After several yoga-type positions, I did ask her if the X-ray series counted as a yoga class...see KRAM?  Even when I'm not at Gold's, I'm thinking about it!

Here's the car: Yes, it has been totaled.  Hubby says the passenger seat was blown so far to the left, he had to pry open the the center console to get some belongings out.  When they towed it to his body shop yesterday, the tow driver handed him the tow slip and said, "I just rolled it off and left the keys inside.  It's all bloody."

Those of you who follow this blog, or who follow me on Face Book, know that he had good reason to believe the brownish/reddish stains all over the seats, the ceiling, the dash, the floor would be blood.  I mean, here's what my clothes looked like:
Nope, these are not the clothes of
a shooting victim.  This is what happens
when you mix Slim Fast with McD's.
 And yes, critique partner Marie, that tank is the one I wear under my favorite multicolored blouse.  The blouse didn't show the stains, but it did stiffen nicely when coated with SLIMFAST.  Everything's in the washer now, but I haven't a clue if it'll come out. 

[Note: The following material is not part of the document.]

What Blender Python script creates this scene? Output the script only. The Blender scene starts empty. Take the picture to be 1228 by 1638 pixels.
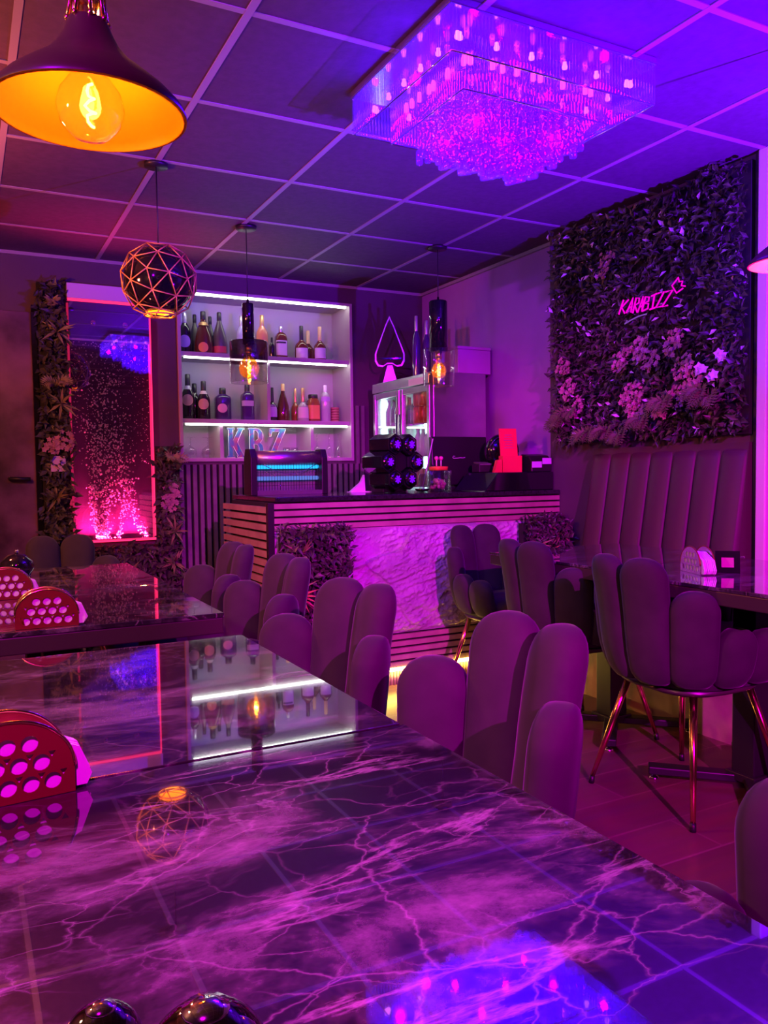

At least the accident didn't dent my sense of humor.  Or Hubby's.  He said he didn't fill the tow truck driver in on what was actually dripping from every corner of the car.  But he did smile when he opened the door and the heavenly aroma of chocolate hit him.  So there's that.

We are still waiting the police report, but we are confident that the other driver will be found at fault, so truly, with the exception that we are down a car for now, this accident could have been so much worse.  Instead, I can look back and laugh, and I really hope you laugh with me.

WWJD:  What would Johnny do?  He'd
get in that car and get my glasses!
Oh, and yes, we did find my glasses.  I had to have the very nice fireman go in the car  (admittedly, I was channeling every ounce of "damsel in distress" but I could not get in that car one more time) in dig around for them.  I'm not even sure where those glasses wound up, but he was able to find them for me.  The fireman saved the day again!